A new report by EPRI and Epoch AI estimates U.S. power demand by artificial intelligence could jump from 5 GW today to more than 50 GW by 2030.
The sharp rise is due not only to the growth in the amount of large-scale training but also its increasing duration, and is tempered only partly by hardware efficiency improvements, the two organizations said in their Aug. 11 announcement of “Scaling Intelligence: The Exponential Growth of AI’s Power Needs.”
Beyond large-scale training, more power capacity will be needed for AI research and for the actual use of finished AI models. But the training needs alone are formidable: Power consumption for training cutting-edge AI models is doubling annually.
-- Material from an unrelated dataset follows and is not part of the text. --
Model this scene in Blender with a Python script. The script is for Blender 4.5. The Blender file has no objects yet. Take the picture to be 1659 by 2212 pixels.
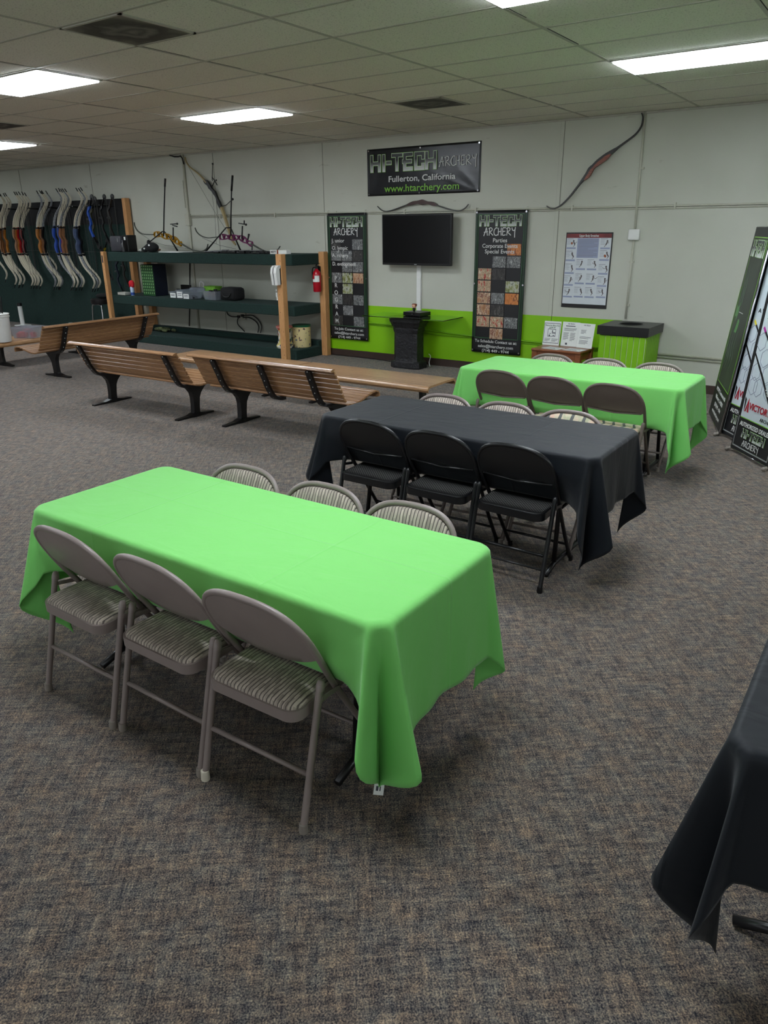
import bpy, bmesh, math, random
from math import sin, cos, pi, radians, sqrt, atan2
from mathutils import Vector, Matrix

scene = bpy.context.scene
COL = scene.collection

# ------------------------------------------------------------------ camera
cam_data = bpy.data.cameras.new('camera')
cam = bpy.data.objects.new('camera', cam_data)
COL.objects.link(cam)
cam_data.sensor_fit = 'HORIZONTAL'
cam_data.sensor_width = 36.0
cam_data.lens = 36.0 * 1597.13 / 1659.0
cam_data.clip_start = 0.05
R_ = Vector((0.82264932, 0.56848446, -0.00857431))
U_ = Vector((-0.19647759, 0.29840837, 0.93399625))
F_ = Vector((-0.533521, 0.76666672, -0.3571799))
m = Matrix(((R_.x, U_.x, -F_.x), (R_.y, U_.y, -F_.y), (R_.z, U_.z, -F_.z))).to_4x4()
m.translation = Vector((0, 0, 1.8333))
cam.matrix_world = m
scene.camera = cam

# ------------------------------------------------------------------ world, exposure
LAMP = 10.4
WORLD = 0.2
FILL_POWER = 52.0  # power of the added fill light behind the camera
world = bpy.data.worlds.new('world'); scene.world = world
world.use_nodes = True
world.node_tree.nodes['Background'].inputs[0].default_value = (0.8, 0.9, 1.0, 1)
world.node_tree.nodes['Background'].inputs[1].default_value = WORLD
vs = scene.view_settings
vs.view_transform = 'Standard'; vs.look = 'None'; vs.gamma = 1.0
vs.use_curve_mapping = False
vs.exposure = 1.3

# unseen area light added behind the camera to lift the dark ceiling
la = bpy.data.lights.new('added_fill_light', 'AREA'); la.shape = 'RECTANGLE'; la.size = 16.0; la.size_y = 2.4
la.energy = FILL_POWER; la.color = (0.93, 0.97, 1.0)
lo = bpy.data.objects.new('added_fill_light', la); COL.objects.link(lo)
lo.location = (-4.75, -5.75, 1.5); lo.rotation_euler = (pi/2, 0, 0)
CEIL = 3.02      # ceiling height
WALL = 9.203     # back wall
GX, GY = -4.715, 3.873   # a node of the ceiling grid
TX, TY = 1.2192, 0.6096

# ------------------------------------------------------------------ helpers
def srgb(r, g, b):
    f = lambda c: (c/255/12.92) if c/255 <= 0.04045 else ((c/255+0.055)/1.055)**2.4
    return (f(r), f(g), f(b), 1)

MATS = {}
def nt(name):
    mt = bpy.data.materials.new(name); mt.use_nodes = True
    t = mt.node_tree
    return mt, t, t.nodes['Principled BSDF'], t.nodes, t.links

def mat(name, col, rough=0.6, metal=0.0, noise=0.0, nscale=20, bump=0.0, bscale=60, coat=0.0):
    """plain surface with a little procedural unevenness"""
    if name in MATS: return MATS[name]
    mt, t, p, N, L = nt(name)
    c = srgb(*col)
    p.inputs['Base Color'].default_value = c
    p.inputs['Roughness'].default_value = rough
    p.inputs['Metallic'].default_value = metal
    if coat: p.inputs['Coat Weight'].default_value = coat
    tc = N.new('ShaderNodeTexCoord')
    if noise:
        n = N.new('ShaderNodeTexNoise'); n.inputs['Scale'].default_value = nscale; n.inputs['Detail'].default_value = 5
        L.new(tc.outputs['Object'], n.inputs['Vector'])
        r = N.new('ShaderNodeValToRGB')
        r.color_ramp.elements[0].position = 0.3; r.color_ramp.elements[1].position = 0.7
        r.color_ramp.elements[0].color = (*[max(0, v*(1-noise)) for v in c[:3]], 1)
        r.color_ramp.elements[1].color = (*[min(1, v*(1+noise)) for v in c[:3]], 1)
        L.new(n.outputs['Fac'], r.inputs['Fac']); L.new(r.outputs['Color'], p.inputs['Base Color'])
    if bump:
        n2 = N.new('ShaderNodeTexNoise'); n2.inputs['Scale'].default_value = bscale; n2.inputs['Detail'].default_value = 4
        L.new(tc.outputs['Object'], n2.inputs['Vector'])
        b = N.new('ShaderNodeBump'); b.inputs['Strength'].default_value = bump; b.inputs['Distance'].default_value = 0.01
        L.new(n2.outputs['Fac'], b.inputs['Height']); L.new(b.outputs['Normal'], p.inputs['Normal'])
    MATS[name] = mt
    return mt

def emis(name, col, s):
    mt, t, p, N, L = nt(name)
    p.inputs['Base Color'].default_value = srgb(*col)
    p.inputs['Emission Color'].default_value = srgb(*col)
    p.inputs['Emission Strength'].default_value = s
    return mt

def wood(name, c1, c2, axis='X', rough=0.4, scale=6, coat=0.15, distort=2.5):
    mt, t, p, N, L = nt(name)
    tc = N.new('ShaderNodeTexCoord'); mp = N.new('ShaderNodeMapping')
    s = {'X': (0.6, 9, 9), 'Y': (9, 0.6, 9), 'Z': (9, 9, 0.6)}[axis]
    mp.inputs['Scale'].default_value = s
    n = N.new('ShaderNodeTexNoise'); n.inputs['Scale'].default_value = scale; n.inputs['Detail'].default_value = 8
    n.inputs['Distortion'].default_value = distort
    r = N.new('ShaderNodeValToRGB')
    r.color_ramp.elements[0].position = 0.32; r.color_ramp.elements[1].position = 0.68
    r.color_ramp.elements[0].color = srgb(*c1); r.color_ramp.elements[1].color = srgb(*c2)
    L.new(tc.outputs['Object'], mp.inputs['Vector']); L.new(mp.outputs['Vector'], n.inputs['Vector'])
    L.new(n.outputs['Fac'], r.inputs['Fac']); L.new(r.outputs['Color'], p.inputs['Base Color'])
    p.inputs['Roughness'].default_value = rough; p.inputs['Coat Weight'].default_value = coat
    p.inputs['Coat Roughness'].default_value = 0.25
    return mt

# mesh collector ----------------------------------------------------
class MB:
    def __init__(s): s.v = []; s.f = []; s.mi = []; s.cur = 0
    def add(s, vs_, fs_, mi=None):
        o = len(s.v); s.v += [tuple(v) for v in vs_]
        s.f += [tuple(i+o for i in f) for f in fs_]; s.mi += [s.cur if mi is None else mi]*len(fs_)
        return s
    def box(s, x0, x1, y0, y1, z0, z1, mi=None):
        v = [(x, y, z) for z in (z0, z1) for y in (y0, y1) for x in (x0, x1)]
        return s.add(v, [(0, 2, 3, 1), (4, 5, 7, 6), (0, 1, 5, 4), (2, 6, 7, 3), (0, 4, 6, 2), (1, 3, 7, 5)], mi)
    def bbox(s, x0, x1, y0, y1, z0, z1, b=0.005, mi=None):
        """box with chamfered edges"""
        b = min(b, (x1-x0)/2.01, (y1-y0)/2.01, (z1-z0)/2.01)
        bm = bmesh.new(); bmesh.ops.create_cube(bm, size=1)
        for v in bm.verts:
            v.co = Vector(((x0+x1)/2+v.co.x*(x1-x0), (y0+y1)/2+v.co.y*(y1-y0), (z0+z1)/2+v.co.z*(z1-z0)))
        bmesh.ops.bevel(bm, geom=bm.edges[:], offset=b, segments=2, affect='EDGES', profile=0.5)
        s.bm(bm, mi); return s
    def bm(s, bm, mi=None):
        bm.verts.index_update()
        s.add([v.co[:] for v in bm.verts], [[v.index for v in f.verts] for f in bm.faces], mi); bm.free()
    def xf(s, M):
        s.v = [tuple(M @ Vector(v)) for v in s.v]; return s
    def tube(s, pts, r, n=10, cap=True, mi=None, flat=None):
        """swept round (or elliptical: flat=(ra, rb, up)) section along points"""
        P = [Vector(p) for p in pts]; k = len(P)
        rs = r if isinstance(r, (list, tuple)) else [r]*k
        up = Vector(flat[2]) if flat else None
        rings = []; prev = None
        for i in range(k):
            t = (P[min(i+1, k-1)]-P[max(i-1, 0)])
            if t.length < 1e-9: t = Vector((0, 0, 1))
            t.normalize()
            if up is not None:
                a = up - t*up.dot(t)
                if a.length < 1e-6: a = t.orthogonal()
            elif prev is None: a = t.orthogonal()
            else: a = prev - t*prev.dot(t)
            a.normalize(); prev = a
            b = t.cross(a)
            ra, rb = (flat[0], flat[1]) if flat else (1, 1)
            rings.append([P[i]+(a*cos(2*pi*j/n)*ra+b*sin(2*pi*j/n)*rb)*rs[i] for j in range(n)])
        vs_ = [v for ring in rings for v in ring]
        fs_ = [(i*n+j, i*n+(j+1) % n, (i+1)*n+(j+1) % n, (i+1)*n+j) for i in range(k-1) for j in range(n)]
        if cap: fs_ += [tuple(reversed(range(n))), tuple(range((k-1)*n, k*n))]
        return s.add(vs_, fs_, mi)
    def ribbon(s, pts, w, th, up, mi=None):
        """rectangular section: th wide along 'up' reference, w along the cross direction; w/th may be lists"""
        P = [Vector(p) for p in pts]; k = len(P)
        ws = w if isinstance(w, (list, tuple)) else [w]*k
        ts = th if isinstance(th, (list, tuple)) else [th]*k
        U = Vector(up); vs_ = []
        for i in range(k):
            t = (P[min(i+1, k-1)]-P[max(i-1, 0)]).normalized()
            a = (U-t*U.dot(t)); a = a.normalized() if a.length > 1e-6 else t.orthogonal().normalized()
            b = t.cross(a)
            for sa, sb in ((-1, -1), (1, -1), (1, 1), (-1, 1)):
                vs_.append(P[i]+a*sa*ts[i]/2+b*sb*ws[i]/2)
        fs_ = [(i*4+j, i*4+(j+1) % 4, (i+1)*4+(j+1) % 4, (i+1)*4+j) for i in range(k-1) for j in range(4)]
        fs_ += [(3, 2, 1, 0), tuple(range((k-1)*4, k*4))]
        return s.add(vs_, fs_, mi)
    def lathe(s, prof, n=20, c=(0, 0, 0), mi=None, sq=None):
        vs_ = []
        for r, z in prof:
            for j in range(n):
                a = 2*pi*j/n
                vs_.append((c[0]+r*cos(a), c[1]+r*sin(a), c[2]+z))
        k = len(prof)
        fs_ = [(i*n+j, i*n+(j+1) % n, (i+1)*n+(j+1) % n, (i+1)*n+j) for i in range(k-1) for j in range(n)]
        fs_ += [tuple(reversed(range(n))), tuple(range((k-1)*n, k*n))]
        return s.add(vs_, fs_, mi)
    def prism(s, poly, h0, h1, M=None, mi=None):
        """poly in local xy extruded along local z"""
        k = len(poly)
        a = sum(poly[i][0]*poly[(i+1) % k][1]-poly[(i+1) % k][0]*poly[i][1] for i in range(k))
        if a < 0: poly = poly[::-1]
        v = [Vector((x, y, h0)) for x, y in poly]+[Vector((x, y, h1)) for x, y in poly]
        if M is not None: v = [M @ p for p in v]
        f = [tuple(reversed(range(k))), tuple(range(k, 2*k))]+[(i, (i+1) % k, k+(i+1) % k, k+i) for i in range(k)]
        return s.add(v, f, mi)
    def sphere(s, c, r, n=14, sc=(1, 1, 1), mi=None):
        bm = bmesh.new(); bmesh.ops.create_uvsphere(bm, u_segments=n, v_segments=max(6, n//2+1), radius=r)
        for v in bm.verts: v.co = Vector((c[0]+v.co.x*sc[0], c[1]+v.co.y*sc[1], c[2]+v.co.z*sc[2]))
        s.bm(bm, mi); return s
    def build(s, name, mats, parent=None, smooth=False, angle=None):
        me = bpy.data.meshes.new(name); me.from_pydata(s.v, [], s.f)
        ms = mats if isinstance(mats, (list, tuple)) else [mats]
        for q in ms: me.materials.append(q)
        for p, i in zip(me.polygons, s.mi): p.material_index = i
        me.validate(); me.update()
        o = bpy.data.objects.new(name, me); COL.objects.link(o)
        if parent is not None: o.parent = parent
        if smooth:
            for p in me.polygons: p.use_smooth = True
            if angle:
                try: me.set_sharp_from_angle(angle=radians(angle))
                except Exception: pass
        return o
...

“Frontier AI training runs — the computationally intensive process of training large, advanced AI models — currently consume approximately 100-150 MW each and are projected to reach 1-2 GW each by 2028, exceeding 4 GW per training run by 2030,” the authors write.
Training duration is assumed to have a 10% to 20% annual growth rate in the future. This compares with 25% to 50% in recent years. Increasing the duration can spread the same amount of power use across over a longer period, smoothing out peak demand. But the authors say durations now exceed 100 days, so further increases may yield diminishing returns.
Meanwhile, for the study, hardware efficiency is assumed to improve 33% to 52% annually.
The authors say the split of demand between training AI models and using them is important, as it could affect the size, location, power demands and potential flexibility of AI data centers. But it is currently uncertain, and the landscape is changing rapidly.
Some forecasts show AI consuming more than 5% of U.S. generation capacity by 2030, with some training runs equivalent to the output of entire power plants.
As has been noted many times, meeting such a level of peak demand just with new capacity could be quite challenging and extremely expensive. Some flexibility of demand during peak periods would help make the process less expensive and difficult.
The authors suggest: “Planning should account for both concentrated and distributed data center loads as well as the potential for real-time flexibility in training and inference workloads and from on-site generation and storage assets.”
“Inference” — usage of a trained AI model, such as generating responses to user requests — could support more flexibility than AI training.
The authors state that the rapid rate of growth of AI computing seen recently and projected in the next several years almost certainly must slow by the 2030s, because it is accompanied by a growth in cost that is not quite as rapid but is nevertheless unsustainable.
Whether that slowdown starts before 2030 may depend on technical innovations, data constraints or diminishing returns to scaling, they write.